What you have to do:
Begin with the first line of the listing and quote every line through the one containing "bm.normal_update()"; give only those lines.

----

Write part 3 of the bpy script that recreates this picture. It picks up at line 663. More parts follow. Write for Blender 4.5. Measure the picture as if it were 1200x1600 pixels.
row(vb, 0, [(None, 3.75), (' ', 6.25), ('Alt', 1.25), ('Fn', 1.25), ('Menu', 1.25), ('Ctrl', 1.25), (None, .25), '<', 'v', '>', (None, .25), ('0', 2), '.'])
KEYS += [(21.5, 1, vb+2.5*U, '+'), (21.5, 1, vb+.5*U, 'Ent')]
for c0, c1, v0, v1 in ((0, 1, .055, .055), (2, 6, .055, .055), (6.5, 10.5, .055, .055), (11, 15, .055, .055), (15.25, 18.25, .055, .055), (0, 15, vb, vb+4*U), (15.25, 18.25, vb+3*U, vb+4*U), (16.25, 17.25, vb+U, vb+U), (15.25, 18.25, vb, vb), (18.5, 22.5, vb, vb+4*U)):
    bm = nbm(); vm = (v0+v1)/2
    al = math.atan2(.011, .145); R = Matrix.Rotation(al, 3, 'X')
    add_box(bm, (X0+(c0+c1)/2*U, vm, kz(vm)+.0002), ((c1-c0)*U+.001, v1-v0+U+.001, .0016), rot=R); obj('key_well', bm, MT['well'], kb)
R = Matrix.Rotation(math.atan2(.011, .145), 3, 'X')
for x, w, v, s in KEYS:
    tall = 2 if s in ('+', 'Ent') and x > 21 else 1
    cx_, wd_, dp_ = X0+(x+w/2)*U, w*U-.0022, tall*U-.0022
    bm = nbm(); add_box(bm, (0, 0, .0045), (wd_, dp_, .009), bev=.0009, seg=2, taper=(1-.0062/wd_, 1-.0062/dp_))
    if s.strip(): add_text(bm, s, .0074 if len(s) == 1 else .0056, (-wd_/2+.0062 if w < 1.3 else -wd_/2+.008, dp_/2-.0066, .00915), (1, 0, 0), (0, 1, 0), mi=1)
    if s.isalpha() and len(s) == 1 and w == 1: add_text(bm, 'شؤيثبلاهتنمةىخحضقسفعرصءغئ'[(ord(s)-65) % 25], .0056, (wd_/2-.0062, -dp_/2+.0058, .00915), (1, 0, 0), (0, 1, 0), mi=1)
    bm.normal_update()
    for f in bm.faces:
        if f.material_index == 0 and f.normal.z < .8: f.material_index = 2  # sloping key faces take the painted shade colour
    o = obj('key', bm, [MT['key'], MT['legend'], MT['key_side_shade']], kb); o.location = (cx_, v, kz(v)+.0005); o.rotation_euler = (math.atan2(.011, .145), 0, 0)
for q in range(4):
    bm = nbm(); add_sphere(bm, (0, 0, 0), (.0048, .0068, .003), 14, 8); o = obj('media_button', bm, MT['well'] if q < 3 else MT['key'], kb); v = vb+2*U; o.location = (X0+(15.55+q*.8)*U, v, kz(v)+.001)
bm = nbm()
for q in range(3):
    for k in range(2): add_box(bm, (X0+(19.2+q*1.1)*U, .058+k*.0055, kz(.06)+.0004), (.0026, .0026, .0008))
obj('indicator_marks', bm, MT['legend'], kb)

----

Response:
Write part 3 of the bpy script that recreates this picture. It picks up at line 663. More parts follow. Write for Blender 4.5. Measure the picture as if it were 1200x1600 pixels.
row(vb, 0, [(None, 3.75), (' ', 6.25), ('Alt', 1.25), ('Fn', 1.25), ('Menu', 1.25), ('Ctrl', 1.25), (None, .25), '<', 'v', '>', (None, .25), ('0', 2), '.'])
KEYS += [(21.5, 1, vb+2.5*U, '+'), (21.5, 1, vb+.5*U, 'Ent')]
for c0, c1, v0, v1 in ((0, 1, .055, .055), (2, 6, .055, .055), (6.5, 10.5, .055, .055), (11, 15, .055, .055), (15.25, 18.25, .055, .055), (0, 15, vb, vb+4*U), (15.25, 18.25, vb+3*U, vb+4*U), (16.25, 17.25, vb+U, vb+U), (15.25, 18.25, vb, vb), (18.5, 22.5, vb, vb+4*U)):
    bm = nbm(); vm = (v0+v1)/2
    al = math.atan2(.011, .145); R = Matrix.Rotation(al, 3, 'X')
    add_box(bm, (X0+(c0+c1)/2*U, vm, kz(vm)+.0002), ((c1-c0)*U+.001, v1-v0+U+.001, .0016), rot=R); obj('key_well', bm, MT['well'], kb)
R = Matrix.Rotation(math.atan2(.011, .145), 3, 'X')
for x, w, v, s in KEYS:
    tall = 2 if s in ('+', 'Ent') and x > 21 else 1
    cx_, wd_, dp_ = X0+(x+w/2)*U, w*U-.0022, tall*U-.0022
    bm = nbm(); add_box(bm, (0, 0, .0045), (wd_, dp_, .009), bev=.0009, seg=2, taper=(1-.0062/wd_, 1-.0062/dp_))
    if s.strip(): add_text(bm, s, .0074 if len(s) == 1 else .0056, (-wd_/2+.0062 if w < 1.3 else -wd_/2+.008, dp_/2-.0066, .00915), (1, 0, 0), (0, 1, 0), mi=1)
    if s.isalpha() and len(s) == 1 and w == 1: add_text(bm, 'شؤيثبلاهتنمةىخحضقسفعرصءغئ'[(ord(s)-65) % 25], .0056, (wd_/2-.0062, -dp_/2+.0058, .00915), (1, 0, 0), (0, 1, 0), mi=1)
    bm.normal_update()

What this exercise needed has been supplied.